06-09-2024 03:35 PM - edited 06-09-2024 03:39 PM
While roaming in Greece with my Samsung S24 Ultra and an EE monthly contract SIM with no spend cap, I experienced serious difficulties getting any stable internet connection even in the centre of Athens, let alone on well-populated, touristy islands.
My tablet, which has a Vodafone UK SIM card had flawless data connection throughout the country and so did my second SIM on the same phone, which is from Tele2 in Sweden.
The EE SIM performed so badly that I ended up using the Swedish SIM or Vodafone UK hotspot to access the internet as 90% of the time, EE's roaming data were either slow to the point of unusable slow or the phone was being rejected by all available roaming networks.
Again, the Swedish SIM was fine on the same dual-SIM device.
EE's customer service couldn't help but ask me to reset the Android network settings (nuclear option), but that made no difference.
More specifically:
When roaming on NOVA, I was connecting to "5G" or "4G+" but getting 0.95 Mbps on Speedtest.net
and 1.5 Mbps on fast.com
The Cosmote network was even worse.
Look at the difference between two identical Galaxy S24 Ultras, one with a local Cosmote SIM and the other with my EE SIM roaming on Cosmote.
Right next to each other, the EE SIM was being relegated to 2G (Edge).
If I tried to select a network manually, I'd end up with:
VODAFONE: NOT ALLOWED
NOVA: ALLOWED, 5G or 4G+, CRAWLING DATA SPEEDS OF 1.5 Mbps max
COSMOTE: 10% of the time, fast 5G, then it would switch to either 2G (Edge) or NO NETWORK 90% of the time (when the second Tele2 SIM on the same device or nearby devices with other SIMs were getting steady 5G roaming on COSMOTE all day every day for days). See below. Same phone. Tele2 SIM: Super fast roaming data on Cosmote. EE SIM: Emergency calls only.
The SIM card is clean and properly inserted into the tray.
This is not a case of SIM card malfunction. The device was able to connect on something but that something most of the time was a 2G connection or 4G with 2G speeds.
My guess after extensive testing and troubleshooting including multiple devices, is that EE's roaming agreements with networks in Greece results in EE roaming traffic being severely de-prioritised to give priority to roaming partners with better agreements such as Vodafone and Tele2.
07-09-2024 12:19 AM
you should make ee give you a refund on your bill for your time on holiday, for example if you were on holiday for 2 weeks you should only have to pay half of your bill, that throttling is unacceptable
07-09-2024 04:51 AM - edited 07-09-2024 04:58 AM
@groovy100 When roaming you are not using the EE network, EE are not throttling your network speed it’s not their network. Did you try a manual network search ?

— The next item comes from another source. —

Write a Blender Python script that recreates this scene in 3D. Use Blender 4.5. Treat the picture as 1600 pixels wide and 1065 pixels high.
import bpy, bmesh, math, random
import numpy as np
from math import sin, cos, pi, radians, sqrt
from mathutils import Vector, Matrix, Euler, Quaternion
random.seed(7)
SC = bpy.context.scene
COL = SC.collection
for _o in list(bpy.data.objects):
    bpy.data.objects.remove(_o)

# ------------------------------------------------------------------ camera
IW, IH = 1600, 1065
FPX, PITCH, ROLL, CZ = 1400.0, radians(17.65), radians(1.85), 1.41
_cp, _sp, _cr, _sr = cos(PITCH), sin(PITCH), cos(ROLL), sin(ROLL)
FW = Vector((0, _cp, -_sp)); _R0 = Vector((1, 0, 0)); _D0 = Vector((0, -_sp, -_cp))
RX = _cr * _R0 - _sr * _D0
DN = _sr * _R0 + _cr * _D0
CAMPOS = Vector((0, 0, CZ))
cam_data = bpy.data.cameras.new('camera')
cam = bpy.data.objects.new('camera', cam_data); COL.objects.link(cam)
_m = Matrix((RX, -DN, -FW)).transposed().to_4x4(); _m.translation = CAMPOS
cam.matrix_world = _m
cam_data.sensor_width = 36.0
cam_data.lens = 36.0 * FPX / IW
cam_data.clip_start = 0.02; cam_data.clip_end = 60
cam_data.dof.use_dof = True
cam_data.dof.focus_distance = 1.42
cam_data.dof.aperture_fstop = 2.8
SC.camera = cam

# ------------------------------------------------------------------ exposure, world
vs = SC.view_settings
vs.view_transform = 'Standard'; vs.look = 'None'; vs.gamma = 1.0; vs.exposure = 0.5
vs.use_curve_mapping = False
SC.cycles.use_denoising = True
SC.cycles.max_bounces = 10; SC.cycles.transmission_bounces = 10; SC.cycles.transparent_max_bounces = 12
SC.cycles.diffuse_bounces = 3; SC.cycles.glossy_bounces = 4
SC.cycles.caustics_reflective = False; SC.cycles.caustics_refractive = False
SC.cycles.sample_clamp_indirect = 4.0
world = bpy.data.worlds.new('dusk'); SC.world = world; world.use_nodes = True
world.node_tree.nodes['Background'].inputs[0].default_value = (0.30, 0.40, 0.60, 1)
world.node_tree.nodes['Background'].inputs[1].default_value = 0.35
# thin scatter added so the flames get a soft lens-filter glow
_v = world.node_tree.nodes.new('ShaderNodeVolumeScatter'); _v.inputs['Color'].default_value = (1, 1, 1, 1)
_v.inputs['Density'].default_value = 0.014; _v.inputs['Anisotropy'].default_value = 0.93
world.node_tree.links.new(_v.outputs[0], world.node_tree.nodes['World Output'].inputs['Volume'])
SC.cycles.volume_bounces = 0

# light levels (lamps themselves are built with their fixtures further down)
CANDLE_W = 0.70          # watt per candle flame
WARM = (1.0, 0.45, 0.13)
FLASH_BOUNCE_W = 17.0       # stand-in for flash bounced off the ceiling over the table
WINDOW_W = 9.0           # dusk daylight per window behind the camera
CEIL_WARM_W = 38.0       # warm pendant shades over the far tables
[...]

@20lukefowler24 refunded for what roaming isn’t contractual it’s optional. And have you ever read the roaming T&C ? And it’s on 2G as seen in the pictures so no throttling at all. 2G was only intended for calls/texts.
In case you do ever want to read them it’s HERE
07-09-2024 11:33 AM - edited 07-09-2024 11:36 AM
EE are not throttling your network speed it’s not their network. Did you try a manual network search ?
@Chris_B you need to understand how roaming works.
Indeed when roaming, I use a third-party network, however the actual level of service is subject to a roaming agreement between the two peers (EE and the networks in Greece in this case). This controls everything from which exact networks I can access, whether I get 2G, 4G, 5G, the data speeds etc. Your device doesn't just barge into a foreign network and starts using it as if it's on a local SIM.
Here's a GSMA paper that explains how roaming works:
Notice the Roaming Agreement box.
Furthermore, networks absolutely can and do throttle customers when roaming abroad, subject to agreements between them.
Again, here's an example I found with a simple Google search: https://www.linkedin.com/pulse/o2-admits-throttling-eu-roamers-rich-neville/
So, the question is not if but why such agressive throttling is imposed, which renders a service effectively useless.
And it’s on 2G as seen in the pictures so no throttling at all. 2G was only intended for calls/texts
Forcing a subscriber to a 2G service when 5G is available or connecting to a 5G service with extremely low speeds when other SIMs on the same 5G service are fast, are both a form of throttling and both were occurring in my case. So, absolutlely, some form of enforced service degradation appears to be happening.
Lastly, no, contrary to what you write, 2G (Edge) data connectivity is not intended for calls and texts. It is an application-agnostic data transmission service, intended for data traffic of any kind, it doesn't distinguish between calls, texts, video, file downloads etc. It is very slow, which renders it effectively useless for anything else other than e-mails and other text services but that's beyond the point. My point was, why verifiably push and keep an EE roaming subscriber to 2G when the same roaming network offers 5G to other roaming partners of other networks?
Did you try a manual network search?
Yes, I did. I mention it in my original post in detail.